Dreamation 1998
Josh and I got to Dreamation with precisely an hour to spare before the first Everway game we wanted to make. This necessitated us making characters for The Nexus, sort of an uberlarp. It's optional to play, but not optional to have characters for it, which is very annoying when you want to make a game at a particular time. As Josh pointed out, the convention should hand out generic characters to be fine tuned later.
Still, we did make the game, and I saw enough of the Dealer's Room to know which items in the $2 bin I'd pick up - Voodoo for Chill, by Nigel Findley, and Whispering Vault. Alas, there was only one game dealer.
I doubt an entire write up of the convention will fit into this zine, so for now, I'll just write up the two Everway games, both run by Bob Dushay.
Bob takes something of a risk by running his games the way Everway is intended to be run.
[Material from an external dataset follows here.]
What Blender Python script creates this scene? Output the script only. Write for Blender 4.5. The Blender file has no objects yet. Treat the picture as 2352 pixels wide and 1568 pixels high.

That is, everyone creates their own characters. This is a lot of fun, but it does mean that the adventure starts an hour into the session, which can mean that we run over. So far, for me at least, this has not been a problem. It also means that you have a group of people trying to push for their characters' backhistory to be important, which it can't usually by if one is running a particular adventure. Bob did comment when he ran part one that it was tempting to drop the adventure and see what we did on our own. He didn't, and as far as I know, his players have never deliberately ignored the adventure. I include the above analysis primarily as a caveat for aspiring Everway gms -- be aware of what you're getting into.
Deadlands
The game I really wanted to get into on Saturday evening was Dark Man Comes, a Deadlands game. This had all six slots filled, plus six alternates already signed up. I figured that I didn't have a chance.
Anywhere but a Dreamation or Dexcon, that would probably be true. However, at Dreamation and Dexcon, both run by the same people, it costs nothing to sign up for a game, so people will sign up for a whole bunch of things in the same slot, and only sign up for one of them. So, while I was trying to figure out if I should join Save Weird Tales or Uncle's Lodge, both CoC games, the man who was the 6th alternate for the Deadlands game found me, and said that none of the original players had shown, and he seemed to be the only Official Alternate, so if I wanted to play, I probably could. I followed him, astonished.
I played Virgil Cross, a member of a posse that fights the evil things of the Deadlands world. We had a Mad Scientist (of uncertain gender, played by the gm's SO, I think - I gather that a couple of players were in his regular game with the same characters), a walking dead man, a nun, an undertaker who wielded a mean shovel and who was a child of the Raven, and a somewhat pious man whose name I forget. We all headed into a small village to take shelter from the storm and soon found ourselves in charge of the saloon when the woman who ran it died after realizing that her kid sister had vanished, taken by the Dark Man.
After a lot of spookiness -- the gm, Jason Knizley, managed a beautiful tightrope walk on that fine line between building tension and building boredom -- we started to put the pieces together.
During one terrible winter, a priest lost his fath and made a deal with Dark Forces to provide food. In return, the Dark Man would take away whomever he chose. After a person vanished, there was always food. This had been going on for forty years, and the original priest was walled up in his church. I don't know why. He might have told us, and he might have repented, but the nun put her cross on him and he burned up.
We fought off skeletons, and, after a brief break for an annoying firealarm (confronted by players, not pcs), we cornered the Dark Man, a minor demon, on a hill, and we used faith and bullets to destroy him, or at least banish him. I was delighted to get a chance to finally see the Deadlands rules in action. I wonder how much the gm streamlined them since it was nowhere near as complicated as the game's detractors would have me believe. I'd very much like to play again.
Then I went up to where the card games were and got drafted by Josh into a tournament for Lunch Money. It is downright surreal to hear grown adults who are usually more or less civilized chanting children's taunts in unison as the cards are dealt out. The judge told us he wanted to hear yelling. Then, one of the hotel liason people told us to keep it down. I really don't know why the card games weren't moved down to the lobby where they wouldn't be in close proximity to people who wanted to sleep.
This leaves one more game write up from the con which I hope to have in my zine next month.